Slavica Janešlieva’s Cut-Out Paper Pioneer Doll Kit

(Last Updated On May 24, 2022)

Slavica Janešlieva was born in 1973 in Skopje, which was then in the Yugoslav Republic of Macedonia, one of six republics that were united in Yugoslavia. Skopje is now in the independent Republic of North Macedonia. In 1998 Janešlieva earned a master’s degree from the Faculty of Fine Arts in Skopje. In 2011 she became a professor in the Faculty of Fine Arts, at the University of St. Cyril and Methodius. Her art has been displayed in exhibitions and museums around the world.

Slavica Janešlieva – Cut-Out Paper Pioneer Doll Kit (2006)

Slavica Janešlieva spent her childhood in a relatively stable, though authoritarian country. The government of Yugoslavia tried to encourage the people to accept diversity. Even though the Yugoslav ethnicities had traditionally been enemies, it was hoped they could learn to live and work together in harmony. During the Cold War, Yugoslavia was not aligned with either NATO or the Warsaw Pact. As a result, both the United States and the Soviet Union sought the friendship of Yugoslavia. In the 1990s, the dream of different peoples living together in a peaceful stable country came to an end.

Anonymous – Slavica Janešlieva as a Child – (circa1983)
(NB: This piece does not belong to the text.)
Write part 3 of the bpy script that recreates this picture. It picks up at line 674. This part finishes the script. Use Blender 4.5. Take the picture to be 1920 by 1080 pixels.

I believe that to understand Cut-Out Paper Pioneer Doll Kit it is necessary to know some of this background information about the artist’s country. Yugoslav Macedonia was part of Yugoslavia until 1991. From 1991 through 2019 Skopje was in the Republic of Macedonia. Greece objected to the name, because a region in Greece is also called Macedonia. The name was changed in 2019 to the Republic of North Macedonia. The country could accurately be called West Bulgaria, because the ethnic Macedonians are Bulgarian. They may not have wanted to name their country West Bulgaria out of concern that Bulgaria would object or try to annex the country (which they did during World War II). Albanians are the second largest ethnic group in North Macedonia; there is antagonism between ethnic Macedonians and ethnic Albanians.

Perhaps Janešlieva has some nostalgia for the old Yugoslavia. Note the Pioneer Pledge to “love and cherish our homeland ‘my MBC’ and all its nationalities and ethnic groups.” Note also that the map of the Make Believe Country is a map of the former Yugoslavia. The doll’s nudity implies a vulnerability. A real paper doll has clothing that can be cut out to fit on the doll. In this work, the blouse, pantyhose, and shoes could not fit the doll.

Cut-Out Paper Pioneer Doll Kit was exhibited at the Bitola Museum in Bitola, North Macedonia in 2015. It was part of the “In-First-Person” exhibit for self portraits of contemporary Macedonian artists. I don’t know if the girl is really from a childhood photo of Slavica Janešlieva. Here in the USA most people don’t have nude photos of themselves as children. It may be different in North Macedonia.